I grew up in a time where one half of the world was at war with the other half. Not always a shooting war, but sometimes. I lived through what is known as the Cold War. The nightly news was filled almost daily with headlines of where the United States and the Soviet Union clashed about something somewhere on the globe.
I was only few years old during the Cuban missile crisis. I lived with the fear of my brothers being drafted into the service to fight a war in a jungle, far, far away. Nuclear weapons were a nearly a nightly topic on the news. You learned things from newspapers and television news in those days. We faced 'mutual assured destruction' during my lifetime. It was a life of us verses them. Although I was never on the front lines of battle, it touched my life in nearly every facet, so much so I wrote a book titled 'The Bear' about a present day struggle between the U.S. and Russia in today's world. 'The Bear' was a moniker of the Soviet Union in those days.

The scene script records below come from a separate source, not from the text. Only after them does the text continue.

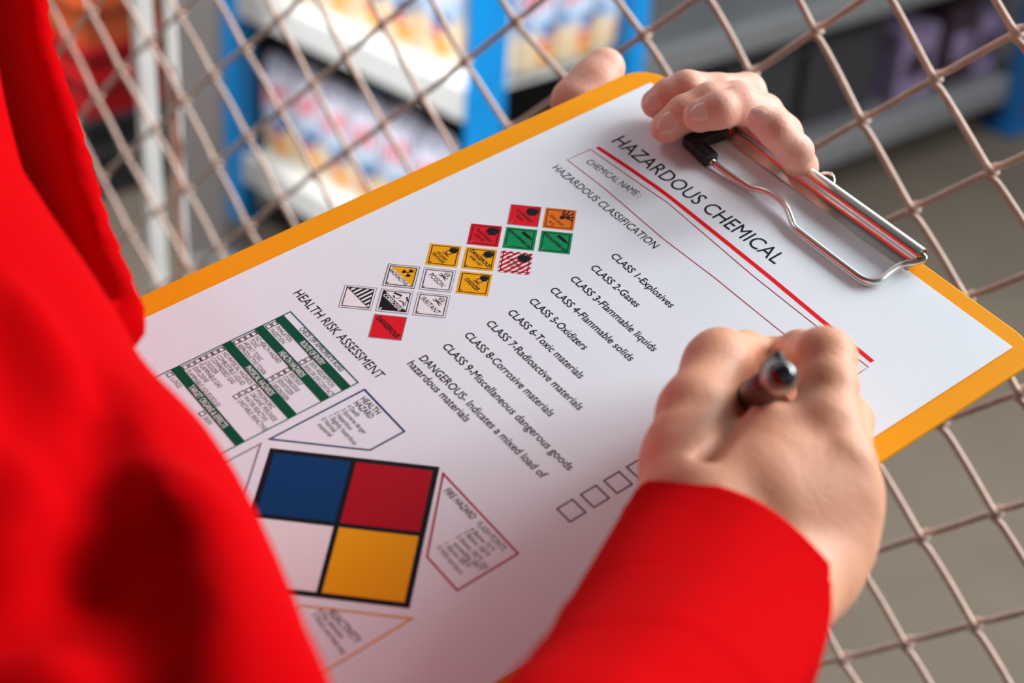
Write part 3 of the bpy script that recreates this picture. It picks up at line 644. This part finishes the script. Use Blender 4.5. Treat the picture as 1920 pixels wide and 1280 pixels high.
for b,s,t in TAB:
    B = pc(*b); E_ = pc(*t); x,y = B[0],B[1]
    polys('tick_box',outline([(x-1.15,y-1.15),(x+1.15,y-1.15),(x+1.15,y+1.15),(x-1.15,y+1.15)],.35),M_ink,tab)
    text(s,x+2.1,y-1.0,max(E_[0],x+4),y-1.0,1.9,M_ink,tab)

# fire diamond and the four notes round it ---------------------------------------------------
cx,cy,hd = 128.1,-252.8,43.0
D4 = poly('fire_diamond',[(cx,cy+hd),(cx-hd,cy),(cx,cy-hd),(cx+hd,cy)],M_ink); D4['label'] = 'black-framed diamond of four coloured squares'
g_ = 1.35; e_ = hd-2.9; q = (e_-g_)/2
for (ux,uy),m,l in (((0,1),M_crim,'red square'),((-1,0),M_blue_ink,'blue square'),((1,0),M_lye,'yellow square'),((0,-1),M_white_ink,'white square')):
    ccx,ccy = cx+ux*(g_+q),cy+uy*(g_+q)
    o = poly('hazard_square',[(ccx,ccy+q),(ccx-q,ccy),(ccx,ccy-q),(ccx+q,ccy)],m,D4,Z0+.05); o['label'] = l
def kite(pts,m,lab):
    o = polys('note_outline',outline(pts,.75),m); o['label'] = lab; return o
k1 = kite([(81,-209.8),(107.4,-209.8),(107.4,-225.2),(81,-251.6)],M_blue_ink,'blue outline of the health note')
k2 = kite([(148.6,-209.8),(175.2,-209.8),(175.2,-251.6),(148.6,-225.2)],M_crim,'red outline of the fire note')
k2v = [(830,884.4),(972.5,1038),(857,1109.4),(798.9,1043.8)]
bpy.data.objects.remove(k2)
k2 = kite([(130.4,-210.2),(175,-210.6),(175,-236.5),(157.3,-236.5)],M_crim,'red outline of the fire note')
k3 = kite([(175.2,-253.6),(175.2,-295),(148.8,-295),(148.8,-280)],mat('ochre_ink',srgb(224,160,20),.6),'yellow outline of the reactivity note')
k4 = kite([(81,-253.6),(107.4,-280),(107.4,-295),(81,-295)],M_grey_ink,'grey outline of the fourth note')
for s,a,b,cap,bo in (('HEALTH',(1475,812),(1585,915),2.5,.015),('HAZARD',(1430,840),(1540,942),2.5,.015),('4 Deadly',(1385,862),(1458,930),1.95,.005),('3 Extreme danger',(1345,885),(1500,1045),1.95,.005),('2 Hazardous',(1300,905),(1408,1018),1.95,.005),('1 Slightly hazardous',(1262,928),(1435,1118),1.95,.005),('0 Normal',(1215,945),(1298,1032),1.95,.005),('material',(1190,985),(1272,1063),1.95,.005)):
    A = pc(*a);B = pc(*b); text(s,A[0],A[1],B[0],B[1],cap,M_ink,k1,bold=bo)
def pf(x,y): return P(440+x*.375,800+y*.375,Z0)
for s,a,b,cap,bo,kk in (('FIRE HAZARD',(1045,322),(1184,464),2.7,.015,k2),('FLASH POINTS',(1206,488),(1338,622),2.4,.0,k2),('4 Below 73°F',(1172,515),(1285,625),1.95,.005,k2),('3 Below 100°F',(1142,530),(1258,650),1.95,.005,k2),('2 Above 100°F, not',(1106,550),(1258,712),1.95,.005,k2),('exceeding 200°F',(1090,588),(1225,722),1.95,.005,k2),('1 Above 200°F',(1044,590),(1160,708),1.95,.005,k2),('0 Will not burn',(1008,605),(1125,738),1.95,.005,k2),
    ('REACTIVITY',(465,930),(605,1085),2.7,.015,k3),('4 May detonate',(412,920),(530,1058),1.95,.005,k3),('3 Shock and heat may',(385,940),(540,1140),1.95,.005,k3)):
    A = pf(*a);B = pf(*b); text(s,A[0],A[1],B[0],B[1],cap,M_ink,kk,bold=bo)
bpy.data.objects.remove(TO)

# ------------------------------------------------------------------ pen
pe = P(1468,702,92); pn = P(1368,772,6)
pen = empty('pen',M=MB); ax = (pn-pe); LP = np.linalg.norm(ax); ax /= LP
tag(pen,'dark glossy pen held in the writing hand','pen')
def along(t): return pe+ax*t
def ptube(ts,rs,m,name,seg=28): 
    V,F = tube([along(t) for t in ts],rs,seg); return mesh(name,V,F,m,pen,True,mm)
ptube([9,60,100],[5.0,5.2,5.2],M_pen,'barrel')
ptube([-3.2,-3.0,-2.3,-1,1,3.6,4],[.3,1.6,2.9,3.9,4.7,5.1,5.0],M_gloss,'end_cap'); ptube([3.6,4,5.2,5.6],[5.0,5.35,5.35,5.0],M_chrome,'ring'); ptube([5.4,5.8,9.5,10],[5.0,5.3,5.3,4.9],M_black,'collar')
ptube([100,108,116,LP-1,LP],[5.3,4.6,2.6,.8,.35],M_chrome,'tip')
cl = np.cross(ax,[0,0,1.]); cl /= np.linalg.norm(cl); cu = -np.cross(cl,ax)
if (BW@cu)[2] < 0: cu = -cu
V,F = tube([along(5)+cu*4.5,along(6)+cu*6.6,along(12)+cu*7.2,along(34)+cu*6.6,along(36)+cu*5.6],[1.5,1.6,1.5,1.3,1.0],8); mesh('pocket_clip',V,F,M_black,pen,True,mm)

# ------------------------------------------------------------------ person
person = empty('person',M=MB)
tag(person,'person in a red jacket holding the clipboard and writing with a pen','person')
H = .9
# writing hand -----------------------------------------------------------------------------
mcp = {'i':P(1552,800,54),'m':P(1576,868,52),'r':P(1584,945,43),'p':P(1578,1020,34)}
wr = P(1360,1010,42); wr2 = P(1490,1095,34); we = P(1180,1450,100)
def hand_field(pts,pad,h=H):
    A = np.array(pts); return Field(A.min(0)-pad,A.max(0)+pad,h)
allp = [wr,wr2,P(1230,1400,100),P(1265,700,30),P(1348,672,40),P(1425,672,20),P(1640,800,30)]+list(mcp.values())
hf = hand_field(allp,26)
palm = hf
for k,r1,r2 in (('i',17,9.8),('m',17,10.5),('r',16,10),('p',15,9.5)):
    b0 = wr*.7+wr2*.3 if k in 'im' else wr*.25+wr2*.75
    palm.cap(b0,mcp[k],r1,r2,9)
palm.cap(P(1430,930,50),P(1560,930,40),16,14,9); palm.cap(P(1540,940,32),P(1528,1070,30),15,14,10)
palm.cap(P(1330,960,50),P(1450,870,52),15,12,8); palm.cap(P(1345,905,50),P(1440,800,55),8,7.5,4)             # flesh between thumb and index
palm.cap(P(1385,850,50),P(1520,805,54),8.5,8.5,8); palm.cap(P(1360,800,34),P(1440,775,40),8.5,8.5,4)
palm.cap(wr,we,15,20,8); palm.cap(wr2,P(1400,1200,62),15,17,8)
palm.cap(P(1295,960,50),P(1288,860,46),17,14.0,9)             # ball of the thumb
palm.cap(P(1372,772,58),P(1322,868,62),1.5,2.5,7,'s')
th = [(P(1288,870,47),13.6),(P(1306,775,46),12.0),(P(1345,685,42),10.8),(P(1352,676,41),10.6)]
palm.chain(th,6)
palm.cap(P(1352,674,41),P(1400,664,28),10.0,8.2,2.5); palm.cap(P(1400,664,28),P(1428,668,18),8.2,6.6,2)
ff = palm.like()
ff.chain([(mcp['i'],10.0),(P(1553,725,57),9.0),(P(1548,672,57),9.6),(P(1543,668,54),9.4)],4)
ff.chain([(P(1543,670,54),9.2),(P(1500,662,34),7.8),(P(1452,668,16),6.6)],3)
palm.merge(ff,5)
f2 = palm.like(); f2.chain([(mcp['m'],10.0),(P(1586,790,30),9.0),(P(1520,745,18),8.2),(P(1470,745,9.5),7.0)],3); palm.merge(f2,2.5)
f3 = palm.like(); f3.chain([(mcp['r'],9.8),(P(1588,862,26),9.0),(P(1530,830,9.5),7.8),(P(1480,830,8.5),6.8)],3); palm.merge(f3,2.5)
f4 = palm.like(); f4.chain([(mcp['p'],9.4),(P(1580,950,20),8.4),(P(1520,910,9),7.2),(P(1480,905,8),6.2)],3); palm.merge(f4,2.5)
for k in 'imrp':                                            # knuckles and tendons
    d = (wr*.5+wr2*.5)-mcp[k]; dn = np.array([0,0,1.])
    palm.cap(mcp[k]+[0,0,8]+d*.05,mcp[k]+d*.6+[0,0,9.5],1.8,1.4,5)

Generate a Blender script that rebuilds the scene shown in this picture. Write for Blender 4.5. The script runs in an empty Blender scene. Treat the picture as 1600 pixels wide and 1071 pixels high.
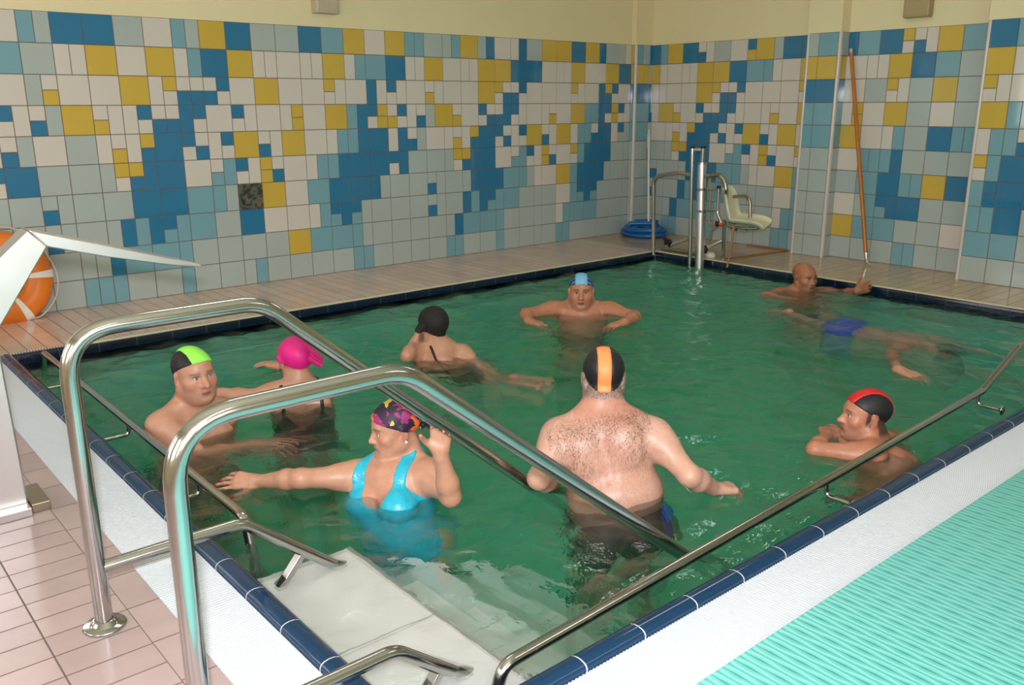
import bpy, bmesh, math, random
import numpy as np
from mathutils import Vector, Matrix, Quaternion, noise
random.seed(7)
C = bpy.context.scene.collection
PI = math.pi
def R(d): return math.radians(d)

# ------------------------------------------------------------------ camera
F_PX = 1372.22
CAM_O = Vector((-7.3396, -6.6793, 1.4009))
CAM_R = Matrix(((0.76253022, 0.17266623, -0.62348539),
                (-0.64694179, 0.19794004, -0.73640075),
                (-0.00373882, 0.96488658, 0.26264026)))
cam_data = bpy.data.cameras.new('camera')
cam_data.sensor_width = 36.0
cam_data.lens = F_PX / 1600 * 36.0
cam_data.clip_start = 0.02
cam = bpy.data.objects.new('camera', cam_data)
cam.matrix_world = Matrix.Translation(CAM_O) @ CAM_R.to_4x4()
C.objects.link(cam)
bpy.context.scene.camera = cam
CR = CAM_R @ Vector((1, 0, 0)); CF = CAM_R @ Vector((0, 0, -1))
FH = Vector((CF.x, CF.y, 0)).normalized()          # horizontal, away from the photographer
RH = Vector((FH.y, -FH.x, 0))                      # horizontal, to the right
UP = Vector((0, 0, 1))
def at(x, y, d):
    """point of the place seen at (x, y) of the photograph, d metres along the view axis"""
    return CAM_O + CAM_R @ Vector(((x - 800) / F_PX, -(y - 535.5) / F_PX, -1.0)) * d
def atz(x, y, z):
    v = CAM_R @ Vector(((x - 800) / F_PX, -(y - 535.5) / F_PX, -1.0))
    return CAM_O + v * ((z - CAM_O.z) / v.z)

# ------------------------------------------------------------------ tags and mesh helpers
def tag(o, label=None, cat=None, group=None, kind=None):
    if label: o['label'] = label
    if cat: o['category'] = cat
    if group: o['group'] = group
    if kind: o['kind'] = kind
    return o
def empty(name, loc, label=None, cat=None, group=None):
    o = bpy.data.objects.new(name, None); C.objects.link(o); o.location = loc
    o.empty_display_size = 0.1
    return tag(o, label, cat, group)
class MB:
    """collects vertices and faces; build() links them as ONE mesh object (world coordinates)"""
    def __init__(s): s.v = []; s.f = []; s.m = []; s.sm = []
    def add(s, vs, fs, mi=0, smooth=False):
        b = len(s.v); s.v += [tuple(v) for v in vs]
        for f in fs: s.f.append(tuple(b + i for i in f)); s.m.append(mi); s.sm.append(smooth)
        return s
    def box(s, a, b, mi=0):
        x0, y0, z0 = a; x1, y1, z1 = b
        vs = [(x0,y0,z0),(x1,y0,z0),(x1,y1,z0),(x0,y1,z0),(x0,y0,z1),(x1,y0,z1),(x1,y1,z1),(x0,y1,z1)]
        return s.add(vs, [(0,3,2,1),(4,5,6,7),(0,1,5,4),(1,2,6,5),(2,3,7,6),(3,0,4,7)], mi)
    def obox(s, c, ax, ay, az, mi=0):
        """box from centre and three half-axis vectors"""
        c = Vector(c); ax = Vector(ax); ay = Vector(ay); az = Vector(az)
        vs = [c + i*ax + j*ay + k*az for k in (-1,1) for i, j in ((-1,-1),(1,-1),(1,1),(-1,1))]
        return s.add(vs, [(0,3,2,1),(4,5,6,7),(0,1,5,4),(1,2,6,5),(2,3,7,6),(3,0,4,7)], mi)
    def tube(s, pts, r, n=14, mi=0, caps=True, closed=False):
        pts = [Vector(p) for p in pts]; N = len(pts)
        rr = r if isinstance(r, (list, tuple)) else [r] * N
        T = []
        for i in range(N):
            if closed: t = pts[(i+1) % N] - pts[i-1]
            else: t = pts[min(i+1, N-1)] - pts[max(i-1, 0)]
            T.append(t.normalized())
        ref = Vector((0,0,1)) if abs(T[0].z) < .9 else Vector((1,0,0))
        a = (ref - T[0]*ref.dot(T[0])).normalized()
        rings = []
        for i in range(N):
            if i: 
                q = T[i-1].rotation_difference(T[i]); a = q @ a
                a = (a - T[i]*a.dot(T[i])).normalized()
            b = T[i].cross(a)
            rings.append([pts[i] + (a*math.cos(2*PI*k/n) + b*math.sin(2*PI*k/n))*rr[i] for k in range(n)])
        vs = [v for g in rings for v in g]; fs = []
        for i in range(N if closed else N-1):
            j = (i+1) % N
            for k in range(n):
                fs.append((i*n+k, i*n+(k+1)%n, j*n+(k+1)%n, j*n+k))
        s.add(vs, fs, mi, True)
        if caps and not closed:
            s.add(rings[0], [tuple(range(n-1,-1,-1))], mi); s.add(rings[-1], [tuple(range(n))], mi)
        return s
    def lathe(s, c, axis, prof, n=24, mi=0, smooth=True):
        """prof: list of (radius, height along axis)"""
        c = Vector(c); axis = Vector(axis).normalized()
        ref = Vector((0,0,1)) if abs(axis.z) < .9 else Vector((1,0,0))
        a = (ref - axis*ref.dot(axis)).normalized(); b = axis.cross(a)
        vs = [c + axis*h + (a*math.cos(2*PI*k/n) + b*math.sin(2*PI*k/n))*max(r,1e-4) for r, h in prof for k in range(n)]
        fs = [(i*n+k, i*n+(k+1)%n, (i+1)*n+(k+1)%n, (i+1)*n+k) for i in range(len(prof)-1) for k in range(n)]
        return s.add(vs, fs, mi, smooth)
    def build(s, name, mats, parent=None, bevel=0, fix=False):
        me = bpy.data.meshes.new(name)
        me.from_pydata(s.v, [], s.f)
        for m in (mats if isinstance(mats, (list, tuple)) else [mats]): me.materials.append(m)
        me.polygons.foreach_set('material_index', s.m)
        me.polygons.foreach_set('use_smooth', s.sm)
        me.update()
        if fix:
            bm = bmesh.new(); bm.from_mesh(me); bmesh.ops.recalc_face_normals(bm, faces=bm.faces); bm.to_mesh(me); bm.free()
        o = bpy.data.objects.new(name, me); C.objects.link(o)
        if parent is not None:
            o.parent = parent; o.matrix_parent_inverse = Matrix.Translation(-Vector(parent.location))
        if bevel:
            b = o.modifiers.new('bevel', 'BEVEL'); b.width = bevel; b.segments = 2; b.limit_method = 'ANGLE'
        return o
def bend(pts, rad, n=8):
    """polyline with rounded corners"""
    pts = [Vector(p) for p in pts]; out = [pts[0]]
    for i in range(1, len(pts)-1):
        a, b, c = pts[i-1], pts[i], pts[i+1]
        r = rad[i-1] if isinstance(rad, (list, tuple)) else rad
        d1 = (a-b).normalized(); d2 = (c-b).normalized()
        ang = d1.angle(d2)
        if ang > PI - .01: out.append(b); continue
        t = min(r / math.tan(ang/2), (a-b).length*.49, (c-b).length*.49)
        p0 = b + d1*t; p2 = b + d2*t
        for k in range(n+1):
            u = k/n; out.append(p0*(1-u)**2 + b*2*u*(1-u) + p2*u*u)
    out.append(pts[-1])
    return out

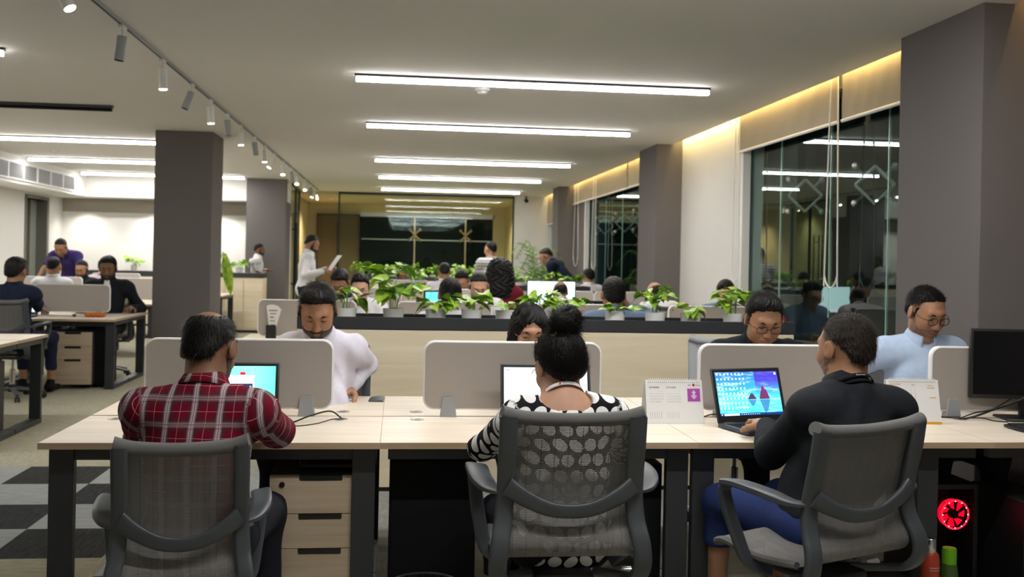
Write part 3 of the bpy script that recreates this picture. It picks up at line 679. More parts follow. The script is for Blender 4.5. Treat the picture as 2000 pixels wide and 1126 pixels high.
def calendar(loc, rz, lab, w, h, style):
    t = thing('desk_calendar', lab, 'calendar', loc, rz, 'desk calendars')
    lean = R(14); A = Matrix.Translation((0, -.05, .004)) @ Matrix.Rotation(-lean, 4, 'X'); B = Matrix.Translation((0, .06, .004)) @ Matrix.Rotation(R(14), 4, 'X')
    MB().box(-w/2, w/2, 0, .002, 0, h, M=A).build('page', M_paper, t, 0)
    MB().box(-w/2, w/2, 0, .002, 0, h*.985, M=B).build('back_board', M_paper, t, 0)
    MB().box(-w/2, w/2, -.05, .062, .0, .004).build('base_fold', M_yellow if style == 'o' else M_paper, t, 0)
    b = MB(); top = A @ Vector((0, .004, h-.004)); n = 26
    for k in range(n):
        x = -w/2+.016+(w-.032)*k/(n-1)
        b.tube([(x+.0015*math.cos(a), top.y+.007*math.cos(a), top.z+.003+.008*math.sin(a)) for a in [2*PI*j/8 for j in range(8)]], .0011, 4, closed=True)
    b.build('spiral_binding', M_whitem, t)
    b = MB()
    for k in range(n):
        x = -w/2+.016+(w-.032)*k/(n-1); b.box(x-.0015, x+.0015, -.0004, .0004, h-.0125, h-.0095, M=A)
    b.build('punched_holes', M_inkd, t, 0)
    def days(x0, z0, dx, dz, rows, start):
        d = 1
        L = []
        for r in range(rows):
            row = ''
            for c in range(7):
                if r == 0 and c < start or d > 31: continue
                text(str(d), .0052, (x0+c*dx, -.0003, z0-r*dz), A, M_ink, g_, 'day_number', .0001); d += 1
    def grid(x0, z0, dx, dz, rows, start, mx=30):
        cu = bpy.data.curves.new('numbers', 'FONT'); d = 1; body = ''
        b = MB()
        for r in range(rows):
            for c in range(7):
                if (r == 0 and c < start) or d > mx: continue
                s_ = str(d); d += 1; key = s_
                if key not in DIG:
                    q = bpy.data.curves.new('n', 'FONT'); q.body = key; q.size = 1; q.resolution_u = 1; q.extrude = 0
                    o = bpy.data.objects.new('n', q); col.objects.link(o); me = bpy.data.meshes.new_from_object(o.evaluated_get(bpy.context.evaluated_depsgraph_get()))
                    bpy.data.objects.remove(o); DIG[key] = ([v.co[:] for v in me.vertices], [tuple(p.vertices) for p in me.polygons])
                vs_, fs_ = DIG[key]; S = .0075
                b.add([A @ Vector((x0+c*dx+v[0]*S, -.0006, z0-r*dz+v[1]*S)) for v in vs_], fs_)
        return b.build('day_numbers', M_ink, t, 0, recalc=False)
    if style == 'p':
        text('SEPTEMBER', .0095, (-w/2+.016, -.0003, h-.036), A, M_inkd, t, 'month_name'); text('OCTOBER', .0095, (-w/2+.096, -.0003, h-.036), A, M_inkd, t, 'month_name')
        grid(-w/2+.017, h-.052, .0095, .0115, 5, 4); grid(-w/2+.097, h-.052, .0095, .0115, 5, 6, 31)
        boxes('note_lines', [(-w/2+.016+k*.0105, -w/2+.017+k*.0105, .02, .05) for k in range(6)]+[(-w/2+.096+k*.0105, -w/2+.0965+k*.0105, .02, .05) for k in range(6)], A, M_ink, t)
        b = MB().box(w/2-.07, w/2-.012, -.0012, -.0004, h-.095, h-.038, M=A).build('magenta_square', M_purple, t, 0)
        boxes('motto_lines', [(w/2-.041-q, w/2-.041+q, z, z+.0035) for q, z in ((.004, h-.050), (.009, h-.056), (.006, h-.0615), (.006, h-.067), (.013, h-.073), (.009, h-.079), (.003, h-.084))], A, M_paper, t, -.0018)
        MB().cyl(A @ Vector((w/2-.040, -.001, h-.022)), A @ Vector((w/2-.040, 0, h-.022)), .006, n=16).build('round_emblem', M_red, t)
        text('JCR', .009, (w/2-.066, -.0003, h-.025), A, M_inkd, t, 'logo_lettering'); text('Team', .009, (w/2-.031, -.0003, h-.025), A, M_ink, t, 'logo_lettering')
    else:
        text('SEPTEMBER', .0105, (-w/2+.014, -.0003, h-.026), A, M_orange, t, 'month_name'); text('OCTOBER', .0105, (-w/2+.014, -.0003, h-.092), A, M_orange, t, 'month_name')
        text('2023', .0085, (-w/2+.118, -.0003, h-.028), A, M_ink, t, 'year'); text('2023', .0085, (-w/2+.118, -.0003, h-.094), A, M_ink, t, 'year')
        grid(-w/2+.016, h-.044, .019, .0095, 5, 5); grid(-w/2+.016, h-.106, .019, .0095, 5, 0, 31)
        boxes('orange_bars', [(w/2-.055, w/2-.018, h-.040, h-.037), (w/2-.045, w/2-.015, h-.084, h-.081)], A, M_orange, t)
        boxes('orange_foot', [(-w/2, w/2, 0, .008)], A, M_yellow, t, -.0008)
        text('Planner', .0085, (w/2-.05, -.0003, h-.030), A, M_orange, t, 'logo_lettering')
    return t
DIG = {}
calendar((1.235, 4.34, .7395), R(2), 'white desk calendar with a magenta square', .262, .19, 'p')
calendar((2.36, 4.34, .7395), R(-3), 'white desk calendar with an orange foot, beside the last desk screen', .245, .20, 'o')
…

Then, a funny thing happened. The two leaders of the most powerful nations in the world came together and drove the first nail in the coffin of the Cold War. Then another, and another. They began to talk. They began to possibly understand each other. Whatever it was, although the struggles of the USSR became known at a later date, Mr. Gorbachev began to turn the USSR in a different direction. A famous line from President Reagan is well known; "Mr. Gorbachev, tear down this wall", and it wasn't long afterward, this happened and the world changed.
So, what does this mean to me? I'll tell you.
As I enter the last third of my life, I see little pieces of what I knew slip away. It's the death of a famous person, an athlete, a politician, family members. Each of us in our own way struggle to hang onto pieces of our past and as we age, we begin to lose those pieces and there is not much we can do about it. At least in the present, until we understand the past is a learning tool. We do not live in the past, we live in the present with an eye on the future. The past should be used to guide us forward into the only thing we have, tomorrow.
What we can bring with us into tomorrow is hope, hope that we have learned from history, from our own mistakes and embrace what is the unknown. A new piece of my past has now faded into the history books but with that, I embrace what once was and I hope to carry those lessons into the future to make it a better place for not only myself, but for others.